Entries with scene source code

......

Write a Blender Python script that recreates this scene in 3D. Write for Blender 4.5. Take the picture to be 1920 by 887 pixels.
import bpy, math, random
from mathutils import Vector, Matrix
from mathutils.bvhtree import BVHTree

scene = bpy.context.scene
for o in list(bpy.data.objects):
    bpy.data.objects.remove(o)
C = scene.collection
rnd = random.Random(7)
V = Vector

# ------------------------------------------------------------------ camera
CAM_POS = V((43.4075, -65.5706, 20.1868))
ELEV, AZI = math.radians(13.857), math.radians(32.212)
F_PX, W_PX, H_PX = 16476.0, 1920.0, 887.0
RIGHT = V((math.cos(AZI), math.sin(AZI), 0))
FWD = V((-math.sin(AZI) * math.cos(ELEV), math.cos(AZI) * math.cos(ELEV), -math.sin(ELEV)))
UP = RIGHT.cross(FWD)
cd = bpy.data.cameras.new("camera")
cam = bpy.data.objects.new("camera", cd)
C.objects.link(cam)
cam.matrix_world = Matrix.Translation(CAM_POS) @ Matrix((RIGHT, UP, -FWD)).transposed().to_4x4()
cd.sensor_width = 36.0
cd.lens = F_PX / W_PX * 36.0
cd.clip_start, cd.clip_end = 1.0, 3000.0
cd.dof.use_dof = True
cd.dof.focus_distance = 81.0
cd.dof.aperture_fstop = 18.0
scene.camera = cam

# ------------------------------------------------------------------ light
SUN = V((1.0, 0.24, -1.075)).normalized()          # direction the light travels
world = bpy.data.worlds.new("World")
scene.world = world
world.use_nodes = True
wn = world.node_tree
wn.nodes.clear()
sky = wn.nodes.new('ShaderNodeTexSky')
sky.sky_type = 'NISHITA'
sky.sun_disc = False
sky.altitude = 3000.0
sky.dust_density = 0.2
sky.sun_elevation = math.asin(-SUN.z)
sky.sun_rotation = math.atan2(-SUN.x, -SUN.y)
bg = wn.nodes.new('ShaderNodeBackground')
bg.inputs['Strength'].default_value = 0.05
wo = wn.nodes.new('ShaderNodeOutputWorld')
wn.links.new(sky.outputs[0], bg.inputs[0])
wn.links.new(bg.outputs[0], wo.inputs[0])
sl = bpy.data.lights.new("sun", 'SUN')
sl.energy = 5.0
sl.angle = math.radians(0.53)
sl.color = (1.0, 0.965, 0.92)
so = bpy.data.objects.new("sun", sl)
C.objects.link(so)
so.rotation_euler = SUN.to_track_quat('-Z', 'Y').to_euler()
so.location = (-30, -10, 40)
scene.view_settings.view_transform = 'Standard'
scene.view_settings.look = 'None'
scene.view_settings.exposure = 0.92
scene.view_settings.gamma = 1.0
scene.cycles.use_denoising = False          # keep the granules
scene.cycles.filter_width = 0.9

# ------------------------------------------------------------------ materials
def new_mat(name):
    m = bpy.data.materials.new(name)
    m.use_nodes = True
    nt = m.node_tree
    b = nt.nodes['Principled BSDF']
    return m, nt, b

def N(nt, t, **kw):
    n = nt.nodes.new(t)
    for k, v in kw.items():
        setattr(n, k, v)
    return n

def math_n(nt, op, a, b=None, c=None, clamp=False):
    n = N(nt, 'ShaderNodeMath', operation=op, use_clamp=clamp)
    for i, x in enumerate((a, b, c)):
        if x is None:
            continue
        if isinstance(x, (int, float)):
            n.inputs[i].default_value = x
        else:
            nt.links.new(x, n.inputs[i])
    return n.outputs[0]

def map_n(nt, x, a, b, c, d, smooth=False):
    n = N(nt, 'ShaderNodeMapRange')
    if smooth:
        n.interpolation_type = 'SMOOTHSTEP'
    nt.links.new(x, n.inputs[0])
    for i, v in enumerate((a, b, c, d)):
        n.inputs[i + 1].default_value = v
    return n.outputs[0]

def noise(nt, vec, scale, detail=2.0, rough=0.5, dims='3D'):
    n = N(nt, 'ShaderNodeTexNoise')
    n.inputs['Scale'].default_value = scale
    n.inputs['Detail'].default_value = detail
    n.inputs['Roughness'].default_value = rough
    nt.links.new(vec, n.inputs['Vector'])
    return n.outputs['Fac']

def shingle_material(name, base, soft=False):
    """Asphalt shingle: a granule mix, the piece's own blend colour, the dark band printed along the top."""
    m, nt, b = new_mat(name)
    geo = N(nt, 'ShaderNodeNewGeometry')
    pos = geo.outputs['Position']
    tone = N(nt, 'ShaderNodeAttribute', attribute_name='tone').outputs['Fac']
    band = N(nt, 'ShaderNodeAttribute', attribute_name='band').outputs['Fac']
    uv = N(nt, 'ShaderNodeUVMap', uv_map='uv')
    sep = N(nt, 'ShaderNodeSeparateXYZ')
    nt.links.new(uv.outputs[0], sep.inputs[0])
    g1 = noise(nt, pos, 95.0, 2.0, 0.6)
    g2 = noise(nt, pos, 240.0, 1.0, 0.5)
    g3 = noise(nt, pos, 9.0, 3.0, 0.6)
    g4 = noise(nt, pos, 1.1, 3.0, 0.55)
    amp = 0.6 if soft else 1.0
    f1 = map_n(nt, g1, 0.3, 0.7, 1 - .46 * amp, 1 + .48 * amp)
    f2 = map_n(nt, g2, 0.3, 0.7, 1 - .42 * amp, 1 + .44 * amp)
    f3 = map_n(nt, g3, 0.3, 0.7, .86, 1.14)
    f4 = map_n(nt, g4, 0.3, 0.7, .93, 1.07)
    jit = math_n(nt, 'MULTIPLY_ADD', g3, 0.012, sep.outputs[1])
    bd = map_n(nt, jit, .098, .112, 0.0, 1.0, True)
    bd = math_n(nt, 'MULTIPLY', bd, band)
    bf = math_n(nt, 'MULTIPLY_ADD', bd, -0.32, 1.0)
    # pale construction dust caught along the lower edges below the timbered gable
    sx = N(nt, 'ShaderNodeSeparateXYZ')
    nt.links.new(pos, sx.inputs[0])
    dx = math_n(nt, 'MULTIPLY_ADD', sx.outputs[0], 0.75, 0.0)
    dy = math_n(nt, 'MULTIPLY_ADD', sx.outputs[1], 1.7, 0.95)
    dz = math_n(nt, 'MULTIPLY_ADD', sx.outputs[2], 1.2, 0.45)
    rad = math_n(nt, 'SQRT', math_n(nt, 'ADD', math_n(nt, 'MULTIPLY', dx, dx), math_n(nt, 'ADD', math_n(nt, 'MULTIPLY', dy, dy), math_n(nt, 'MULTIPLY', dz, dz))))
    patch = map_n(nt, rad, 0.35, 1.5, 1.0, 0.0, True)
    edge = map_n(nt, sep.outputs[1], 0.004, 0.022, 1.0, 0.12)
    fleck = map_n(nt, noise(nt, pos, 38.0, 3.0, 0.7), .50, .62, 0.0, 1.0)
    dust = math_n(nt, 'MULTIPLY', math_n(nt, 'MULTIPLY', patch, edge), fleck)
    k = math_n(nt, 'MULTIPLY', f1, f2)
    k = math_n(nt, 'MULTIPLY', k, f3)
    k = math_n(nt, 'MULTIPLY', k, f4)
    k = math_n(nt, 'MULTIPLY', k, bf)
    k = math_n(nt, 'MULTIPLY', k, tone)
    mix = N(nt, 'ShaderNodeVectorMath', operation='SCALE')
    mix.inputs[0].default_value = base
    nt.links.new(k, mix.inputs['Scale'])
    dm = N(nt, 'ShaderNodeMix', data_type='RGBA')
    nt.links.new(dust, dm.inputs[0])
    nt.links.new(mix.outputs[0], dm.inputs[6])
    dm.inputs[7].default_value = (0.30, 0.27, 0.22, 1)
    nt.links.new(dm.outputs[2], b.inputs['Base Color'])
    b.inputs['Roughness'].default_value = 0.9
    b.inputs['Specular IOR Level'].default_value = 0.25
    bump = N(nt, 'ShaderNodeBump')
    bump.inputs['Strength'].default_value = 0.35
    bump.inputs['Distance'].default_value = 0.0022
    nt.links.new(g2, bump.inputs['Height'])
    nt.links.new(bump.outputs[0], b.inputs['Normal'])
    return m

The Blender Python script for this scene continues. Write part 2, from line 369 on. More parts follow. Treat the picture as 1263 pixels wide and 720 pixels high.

......

* _To do_:
Reproduce verbatim only this range: the first line of the material through the line that contains "scene.camera = cam", inclusive.

* _Result for this task_:
Write a Blender Python script that recreates this scene in 3D. Write for Blender 4.5. Take the picture to be 1920 by 887 pixels.
import bpy, math, random
from mathutils import Vector, Matrix
from mathutils.bvhtree import BVHTree

scene = bpy.context.scene
for o in list(bpy.data.objects):
    bpy.data.objects.remove(o)
C = scene.collection
rnd = random.Random(7)
V = Vector

# ------------------------------------------------------------------ camera
CAM_POS = V((43.4075, -65.5706, 20.1868))
ELEV, AZI = math.radians(13.857), math.radians(32.212)
F_PX, W_PX, H_PX = 16476.0, 1920.0, 887.0
RIGHT = V((math.cos(AZI), math.sin(AZI), 0))
FWD = V((-math.sin(AZI) * math.cos(ELEV), math.cos(AZI) * math.cos(ELEV), -math.sin(ELEV)))
UP = RIGHT.cross(FWD)
cd = bpy.data.cameras.new("camera")
cam = bpy.data.objects.new("camera", cd)
C.objects.link(cam)
cam.matrix_world = Matrix.Translation(CAM_POS) @ Matrix((RIGHT, UP, -FWD)).transposed().to_4x4()
cd.sensor_width = 36.0
cd.lens = F_PX / W_PX * 36.0
cd.clip_start, cd.clip_end = 1.0, 3000.0
cd.dof.use_dof = True
cd.dof.focus_distance = 81.0
cd.dof.aperture_fstop = 18.0
scene.camera = cam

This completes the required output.